Tech Wrap-Up 8-4-2022

Tech Wrap-Up 8-4-2022

Tech Wrap-Up 8-4-2022, which is Chocolate Chip Cookie Day. The ubiquitous and versatile chocolate chip cookie. Eat it raw, or eat it baked. Put it in ice cream, put it on ice cream, or wedge ice cream between them. Dip it in coffee, milk, or hot chocolate, or do not dip it at all. Any way you slice it, chocolate chip cookies are a sumptuous confection. While you try to fish a sunken cookie from the depths of a pint of milk, Tech Help Knowledgebase wraps up the day with a summary of today’s most engaging stories from our social media feeds. We order the story summaries below by user engagement (posts with the most likes, shares, clicks, hashtag clicks, and detail expands) and by the number of impressions received. Our human-curated social media feeds include links to technology news, how-to and help articles, and video tutorials for common issues.

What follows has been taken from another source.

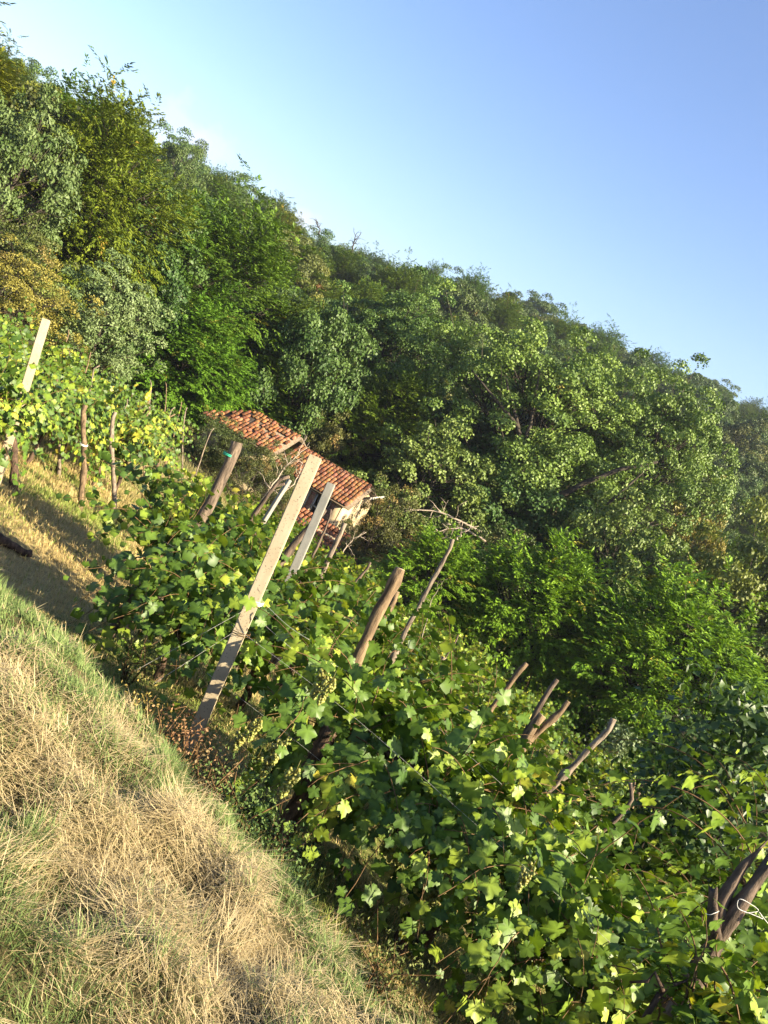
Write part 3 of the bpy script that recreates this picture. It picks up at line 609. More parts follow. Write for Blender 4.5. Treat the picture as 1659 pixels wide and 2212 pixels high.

Stories curated for our feeds are from our staff writers or culled from third-party sources that produce content related to the categories covered by our site. See the summaries and links below for today’s top stories by user engagement. Follow us on Twitter, Facebook, Instagram, and YouTube to interact with our feeds.

Today’s Tech Wrap-Up

1. The iPhone 14 will lag behind flagship Android smartphones (ZDNet)

This piece from ZDNet posits that Apple may have an obsession with creating an iPhone vs. iPhone Pro feature gap. The generated gap positions the iPhone 14 as a mediocre choice for those seeking to move from Android to iOS. If true, Android users may have no budget-friendly iPhone choice to migrate to because their existing phones have better features.

2. 4 Helpful iPhone and Android Tricks You May Not Know About (The New York Times)

iOS and Android phones have so many features that users may not know them all. As such, some overlooked features may exist on both platforms. For example, the Maps app uses the camera and augmented reality to help users orient themselves on the ground. Both platforms allow users to scan documents and QR codes. Users also have the ability to identify songs using either Shazam or the Now Playing feature on Android.

3. Which Browser Engine Powers Your Web Browsing and Why Does It Matter? (Gizmodo)

We talk a lot about web browsers on this site, but we do not mention browser engines all that much. Each web browser uses a browser engine, a rendering engine, and a Javascript engine. These three engines work together to turn raw code into the pretty web pages we see each day. There are three primary engines that power popular web browsers: Blink (which powers Chrome, Edge, Opera, Brave, and Vivaldi), Quantum (which powers Firefox, and WebKit (which powers Safari).

4. Shield Your Internet History: How to Clear Your Cache on Any Browser (PCMag)

It used to be that you cleared your browser’s cache of temporary internet files to free up storage on a device. That is still true today, but your internet history is like a fingerprint that your device retains indefinitely. If you share a device with people you know or it becomes compromised by bad actors, your history could be used against you. One remedy is to clear your cache.

5. Microsoft Edge is finally on the up following Internet Explorer retirement (Tech Radar)

Google Chrome is so far ahead in web browser market share that another browser may never surpass it. Now that Microsoft has finally banished Internet Explorer into the netherworld, Edge saw a market share increase in July. The latest statistics from Statcounter show Edge with a 10.62 percent global market share on desktop computers. By comparison, Chrome has a 66.93 percent market share.

6. How to use Spotlight in macOS Ventura (Apple Insider)

Spotlight is a search mechanism on macOS used to locate files, apps, emails, and more. macOS Ventura, due for production release this fall, brings some new features to Spotlight. New features include previewing files, local and web image search, quick actions, and more.